__DATA FOR THIS EXERCISE__
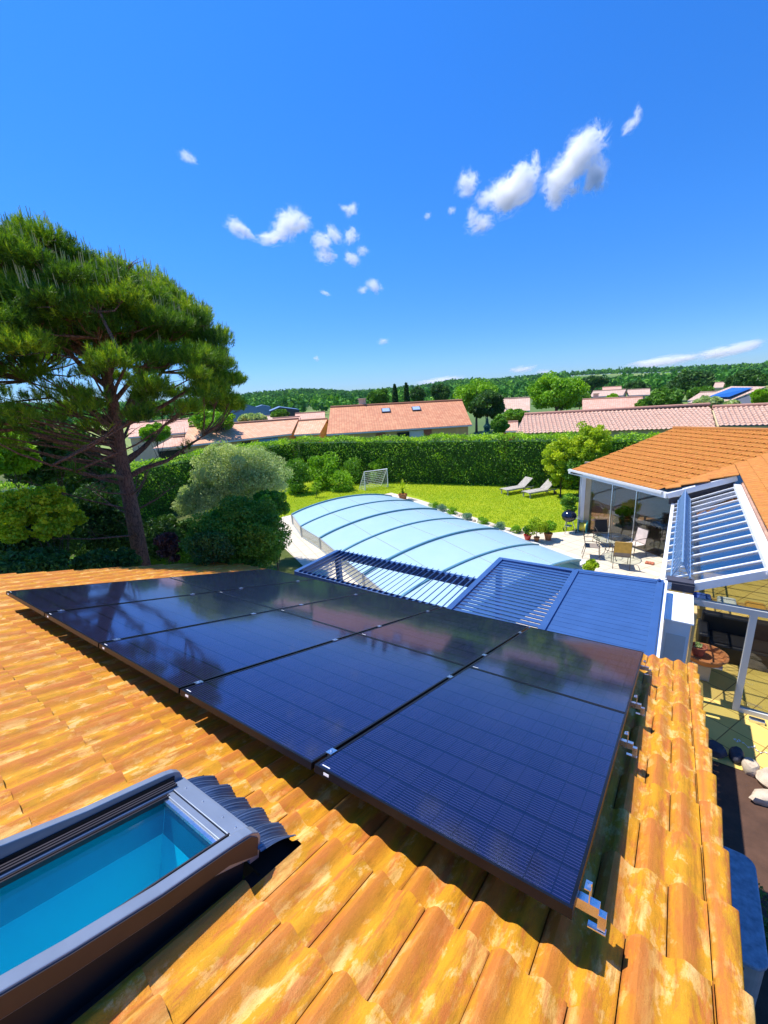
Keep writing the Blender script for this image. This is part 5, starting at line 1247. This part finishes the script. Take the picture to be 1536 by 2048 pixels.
# candles: pale upright shoots on the upper clumps
mb = MB(); nc = 0
for c, r_c, dz in clumps:
    for _ in range(8 if dz > .55 else (2 if dz > .3 else 0)):
        a = rs.uniform(0, 6.28); q = rs.uniform(0, .85); p = Vector(c) + Vector((math.cos(a) * r_c * q, math.sin(a) * r_c * q, r_c * .72 * math.sqrt(1 - q * q)))
        L = rs.uniform(.14, .30); mb.tube([p, p + Vector((rs.uniform(-.02, .02), rs.uniform(-.02, .02), L))], [.009, .005], 4); nc += 1
ob = mb.build('shoots', L_['candle'], pine); at = ob.data.attributes.new('rnd', 'FLOAT', 'FACE'); at.data.foreach_set('value', np.repeat(rng.rand(nc), 6)[:len(ob.data.polygons)].astype(np.float32))

# ================================================================== NEIGHBOURING HOUSES
def uvquad(name, pts, m, parent, thick=.12, uax=None):
    pts = [Vector(p) for p in pts]; u = (pts[1] - pts[0]).normalized(); nrm = (pts[1] - pts[0]).cross(pts[3] - pts[0]).normalized()
    if nrm.z < 0: nrm = -nrm
    v = nrm.cross(u); k = len(pts); W_ = [tuple(p) for p in pts] + [tuple(p - nrm * thick) for p in pts]
    mb = MB(); mb.add(W_, [tuple(range(k)), tuple(range(2 * k - 1, k - 1, -1))] + [(i, i + k, (i + 1) % k + k, (i + 1) % k) for i in range(k)])
    o = mb.build(name, m, parent); uv = o.data.uv_layers.new(name='UVMap')
    for lp in o.data.loops:
        c = Vector(W_[lp.vertex_index]) - pts[0]; uv.data[lp.index].uv = (c.dot(u), c.dot(v))
    return o
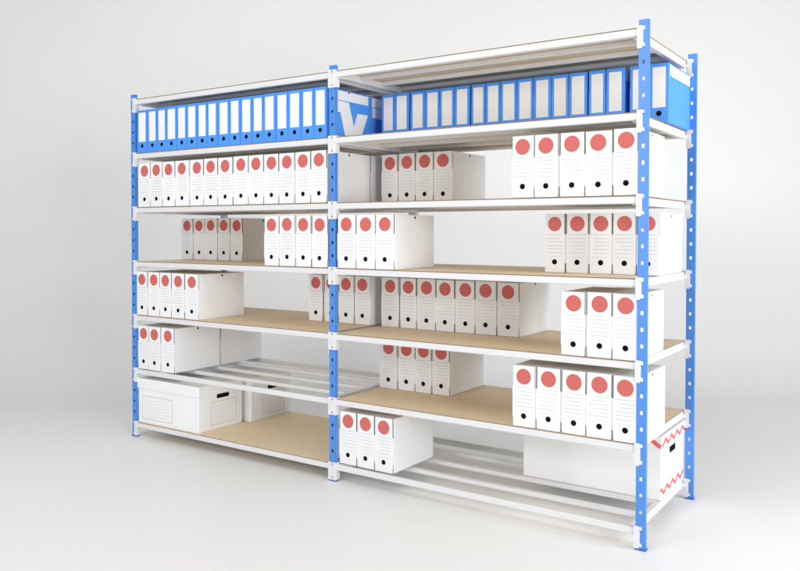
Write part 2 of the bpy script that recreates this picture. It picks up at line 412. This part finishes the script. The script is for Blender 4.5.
# ------------------------------------------------------------------ studio lamps and added fill lights
def area(name,loc,target,sx,sy,power,col=(1,1,1)):
    L=bpy.data.lights.new(name,'AREA'); L.shape='RECTANGLE'; L.size=sx; L.size_y=sy; L.energy=power; L.color=col
    o=bpy.data.objects.new(name,L); COL.objects.link(o); o.location=loc
    o.rotation_euler=(Vector(target)-Vector(loc)).to_track_quat('-Z','Y').to_euler()
    return o
area('key_softbox',(.9,-5.6,3.05),(1.3,.3,.9),1.8,1.1,72,(1,.985,.97))
area('added_front_fill',(.7,-6.2,1.3),(1.2,.4,.95),3.2,1.5,72,(.955,.975,1))  # unseen low fill, added to brighten the set-back box fronts
area('side_softbox',(6.9,.35,1.95),(1.6,.45,1.15),2.0,2.4,150,(.955,.97,1))
area('added_right_fill',(9.2,-3.5,1.5),(1.0,.45,.95),2.8,2.6,325,(.95,.968,1))  # unseen fill from the right, added to lift box sides and interiors
area('overhead_softbox',(2.0,-2.7,4.7),(2.0,-1.7,0),4.5,3.0,95,(1,1,1))
area('added_backdrop_fill',(6.6,2.6,2.8),(2.4,5.4,1.9),1.2,2.0,9,(.96,.97,1))  # unseen light, added to brighten the right part of the backdrop
w=bpy.data.worlds.new('World'); scene.world=w; w.use_nodes=True
bg=w.node_tree.nodes['Background']; bg.inputs[0].default_value=(.97,.985,1,1); bg.inputs[1].default_value=.32

# ------------------------------------------------------------------ camera (level-ish view camera with a falling front)
cam=bpy.data.cameras.new('camera'); co=bpy.data.objects.new('camera',cam); COL.objects.link(co)
cam.sensor_width=36; cam.lens=36*798.02/800; cam.shift_y=-39.32/800; cam.shift_x=0
cam.clip_end=100
co.location=(3.9057,-2.9734,1.2129+ZO)
from mathutils import Matrix
pit,rol=.0192,.0012
fw=Vector((-math.sin(YAW)*math.cos(pit),math.cos(YAW)*math.cos(pit),-math.sin(pit)))
rt=Vector((math.cos(YAW),math.sin(YAW),0)); up=rt.cross(fw)
r2=(math.cos(rol)*rt+math.sin(rol)*up).normalized(); u2=r2.cross(fw)
co.rotation_euler=Matrix((r2,u2,-fw)).transposed().to_euler()
scene.camera=co
scene.render.engine='CYCLES'
scene.cycles.max_bounces=16; scene.cycles.diffuse_bounces=10; scene.cycles.glossy_bounces=4
scene.view_settings.view_transform='Standard'; scene.view_settings.look='None'
scene.view_settings.exposure=0; scene.view_settings.gamma=1
scene.render.resolution_x=1024; scene.render.resolution_y=731
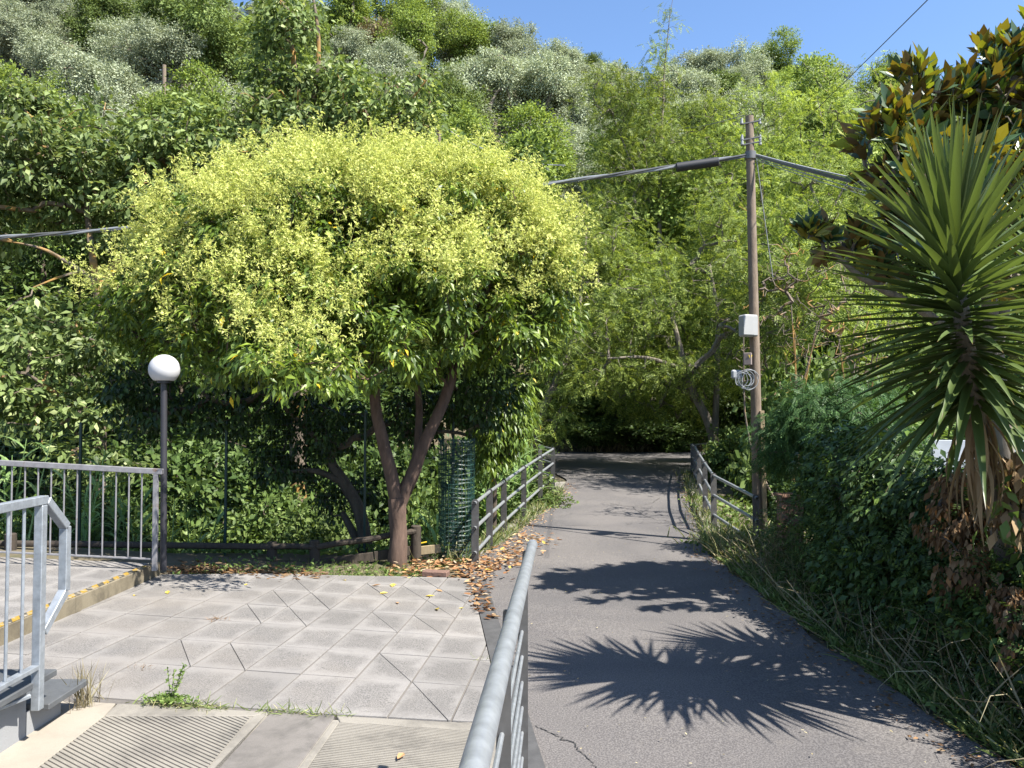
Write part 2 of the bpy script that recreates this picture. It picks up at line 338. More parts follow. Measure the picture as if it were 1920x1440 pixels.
_rp.color_ramp.elements[0].position = .93; _rp.color_ramp.elements[1].position = .99; _t.links.new(_tc.outputs['Generated'], _sx.inputs[0]); _t.links.new(_sx.outputs[0], _rp.inputs[0]); _t.links.new(_rp.outputs[0], _mx.inputs[0]); _t.links.new(_src, _mx.inputs[6]); _mx.inputs[7].default_value = (.13, .08, .035, 1); _t.links.new(_mx.outputs[2], _p.inputs['Base Color'])
L['yucca_old'] = mat_leaf('yucca_dead_leaf', [(0, (.16, .10, .055)), (1, (.33, .24, .14))], .2, .7, .2)
# ------------------------------------------------------------------ foliage engine
def unit(a): return a / (np.linalg.norm(a, axis=-1, keepdims=True) + 1e-9)
T_LEAF = (np.array([(0, 0, 0), (.42, .23, .06), (1, 0, -.10), (.42, -.23, .06), (.5, 0, 0)]), np.array([(0, 4, 1), (1, 4, 2), (0, 3, 4), (3, 2, 4)]))
T_QUAD = (np.array([(0, 0, 0), (.5, .27, .05), (1, 0, 0), (.5, -.27, .05)]), np.array([(0, 2, 1), (0, 3, 2)]))
T_LANCE = (np.array([(0, 0, 0), (.42, .17, .05), (1, 0, -.16), (.42, -.17, .05), (.5, 0, -.01)]), np.array([(0, 4, 1), (1, 4, 2), (0, 3, 4), (3, 2, 4)]))
T_LONG = (np.array([(0, 0, 0), (.4, .12, .03), (1, 0, -.15), (.4, -.12, .03), (.45, 0, 0)]), np.array([(0, 4, 1), (1, 4, 2), (0, 3, 4), (3, 2, 4)]))
def _pinn(n=6, w=.2):
    V = []; F = []
    def leaflet(p, d, l):
        d = np.array(d, float); d /= np.linalg.norm(d); s_ = np.array([-d[1], d[0], 0]); k = len(V)
        V.extend([p, p + d * l * .5 + s_ * l * .26, p + d * l, p + d * l * .5 - s_ * l * .26]); F.extend([(k, k + 2, k + 1), (k, k + 3, k + 2)])
    for i in range(n):
        x = .12 + .76 * i / n; p = np.array([x, 0, -.18 * x * x]); l = w * (1 - .25 * abs(i / n - .4))
        for s_ in (1, -1): leaflet(p, (.35, s_, -.15), l)
    leaflet(np.array([.9, 0, -.16]), (1, 0, -.2), w)
    return np.array(V), np.array(F)
T_PINN = _pinn(6, .21)
def _pan():
    V = []; F = []; rg = np.random.default_rng(3)
    for b in range(8):
        x0 = .1 + .8 * b / 8; a = b * 2.4; ln = .42 * (1.1 - x0); dr = unit(np.array([.55, math.cos(a), math.sin(a)])); p0 = np.array([x0, 0, 0])
        for t in (.35, .7, 1.0):
            for sg in (-1, 1):
                p = p0 + dr * ln * t; q = unit(np.cross(dr, rg.normal(size=3))); e = unit(dr * .7 + q * sg); l = .11 * (1.2 - .3 * t); k = len(V)
                w_ = unit(np.cross(e, rg.normal(size=3))); V.extend([p - w_ * l * .32, p + w_ * l * .32, p + e * l * 1.3]); F.append((k, k + 1, k + 2))
        k = len(V); V.extend([p0 + [0, .008, 0], p0 - [0, .008, 0], p0 + dr * ln]); F.append((k, k + 1, k + 2))
    k = len(V); V.extend([np.array([0, .012, 0]), np.array([1.0, 0, 0]), np.array([0, -.012, 0])]); F.append((k, k + 1, k + 2))
    return np.array(V), np.array(F)
T_PAN = _pan()
def blade_t(n=4, w=.05, droop=.5):
    V = []; F = []
    for i in range(n + 1):
        t = i / n; x = t * (1 - .25 * droop * t * t); z = -droop * t * t * .8; ww = w * (1 - t) ** .6 * (.6 + .4 * min(1, t * 5))
        V += [(x, ww, z), (x, -ww, z)]
    for i in range(n): F += [(2 * i, 2 * i + 1, 2 * i + 3), (2 * i, 2 * i + 3, 2 * i + 2)]
    return np.array(V), np.array(F)
T_BLADE = blade_t(4, .035, .45); T_REED = blade_t(5, .05, .8); T_STRAIGHT = blade_t(3, .012, .2)
def place(T, P, A, Nn, S):
    """instances of template T at P, x along A, z along N, size S -> V,F arrays"""
    tv, tf = T; A = unit(A); B = unit(np.cross(Nn, A)); N2 = np.cross(A, B); S = np.asarray(S).reshape(-1, 1, 1)
    V = P[:, None, :] + S * (A[:, None, :] * tv[None, :, 0:1] + B[:, None, :] * tv[None, :, 1:2] + N2[:, None, :] * tv[None, :, 2:3])
    n = len(P); F = (tf[None] + (np.arange(n) * len(tv))[:, None, None]).reshape(-1, tf.shape[1])
    return V.reshape(-1, 3), F
def merge(parts):
    V = []; F = []; mi = []; o = 0
    for v, f, m in parts:
        V.append(v); F.append(f + o); mi.append(np.full(len(f), m)); o += len(v)
    return np.concatenate(V), np.concatenate(F), np.concatenate(mi)
def lobes_points(lobes, n, rg, lo=.45, flat=None):
    """points in ellipsoid lobes, biased outward; returns P, outward"""
    L_ = np.array([l[:6] for l in lobes], float); vol = (L_[:, 3] * L_[:, 4] * L_[:, 5]) ** .75; k = rg.choice(len(L_), n, p=vol / vol.sum())
    u = unit(rg.normal(size=(n, 3))); r = rg.uniform(lo ** 2, 1, n) ** .5
    P = L_[k, :3] + u * r[:, None] * L_[k, 3:6]; return P, unit(u / L_[k, 3:6]), r
def foliage(centers, outw, n_per, rad, T, size, rg, up=.5, out=.7, droop=.3, var=.35, squash=.7):
    n = len(centers) * n_per; C_ = np.repeat(centers, n_per, 0); O = np.repeat(outw, n_per, 0)
    rr = np.repeat(rg.uniform(.6, 1.25, len(centers)) * rad, n_per)
    off = rg.normal(size=(n, 3)) * .5; off[:, 2] *= squash; P = C_ + off * rr[:, None]
    A = unit(off * .8 + O * out * .6 + rg.normal(size=(n, 3)) * .55); A[:, 2] -= droop
    N_ = unit(O * out + np.array([0, 0, up]) + rg.normal(size=(n, 3)) * .5)
    return place(T, P, A, N_, size * rg.uniform(1 - var, 1 + var, n))
def skeleton(trunks, targets, rg, sides=5, r_twig=.006, pipe=.5, jitter=.12, seg=3):
    """trunks: list of (pts, radii). Returns V, F quads."""
    nodes = []; par = []; rads = []
    V = []; Fq = []; o = 0
    mb = MB()
    for pts, rr in trunks:
        pts = np.array(pts, float); rr = np.array(rr, float); t = np.linspace(0, len(pts) - 1, (len(pts) - 1) * 4 + 1)
        P = np.stack([np.interp(t, range(len(pts)), pts[:, k]) for k in range(3)], 1)
        P[1:-1] += rg.normal(size=P[1:-1].shape) * rr.mean() * .25
        # smooth
        for _ in range(2): P[1:-1] = (P[:-2] + 2 * P[1:-1] + P[2:]) / 4
        r_ = np.interp(t, range(len(rr)), rr); mb.tube(P, r_, 9 if rr[0] > .04 else 6)
        half = len(P) // 3
        for i in range(half, len(P)): nodes.append(P[i]); par.append(-1); rads.append(r_[i])
    nb = len(nodes); nodes = np.array(nodes); cnt = [0] * nb; edges = []
    if len(targets):
        d0 = np.min(np.linalg.norm(targets[:, None] - nodes[None], axis=2), axis=1); order = np.argsort(d0)
        cap = nb + len(targets) * seg; NN = np.zeros((cap, 3)); NN[:nb] = nodes; n = nb; par = [-1] * nb
        for i in order:
            tgt = targets[i]; d = np.linalg.norm(NN[:n] - tgt, axis=1); d = d + .35 * np.maximum(0, NN[:n, 2] - tgt[2]); j = int(np.argmin(d))
            a = NN[j]; D = tgt - a; ln = np.linalg.norm(D); p = j
            for s_ in range(1, seg + 1):
                q = a + D * s_ / seg
                if s_ < seg: q = q + rg.normal(size=3) * ln * jitter * .5 + np.array([0, 0, .06 * ln])
                NN[n] = q; par.append(p); cnt.append(0); p = n; n += 1
            k = p
            while k != -1: cnt[k] += 1; k = par[k]
        for k in range(nb, n):
            r1 = r_twig * max(1, cnt[k]) ** pipe; pk = par[k]; r0 = r_twig * max(1, cnt[pk]) ** pipe if pk >= nb else min(rads[pk], r1 * 1.2)
            r0 = min(r0, r1 * 1.5)
            a, b = NN[pk], NN[k]; T_ = b - a; l_ = np.linalg.norm(T_)
            if l_ < 1e-4: continue
            T_ /= l_; u = np.cross(T_, (0, 0, 1.) if abs(T_[2]) < .9 else (1., 0, 0)); u /= np.linalg.norm(u); v_ = np.cross(T_, u); ns = 5 if r1 > .012 else 3
            ang = np.arange(ns) * 2 * math.pi / ns; ring = np.cos(ang)[:, None] * u + np.sin(ang)[:, None] * v_
            vv = np.concatenate([a + ring * r0, b + T_ * r1 * .3 + ring * r1]); mb.add(vv, [(q, (q + 1) % ns, ns + (q + 1) % ns, ns + q) for q in range(ns)])
    return mb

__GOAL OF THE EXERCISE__
Which lines of the material contain the string "script"? List each of them.

__FULL SOLUTION__
Keep writing the Blender script for this image. This is part 5, starting at line 1247. This part finishes the script. Take the picture to be 1536 by 2048 pixels.
Write part 2 of the bpy script that recreates this picture. It picks up at line 412. This part finishes the script. The script is for Blender 4.5.
Write part 2 of the bpy script that recreates this picture. It picks up at line 338. More parts follow. Measure the picture as if it were 1920x1440 pixels.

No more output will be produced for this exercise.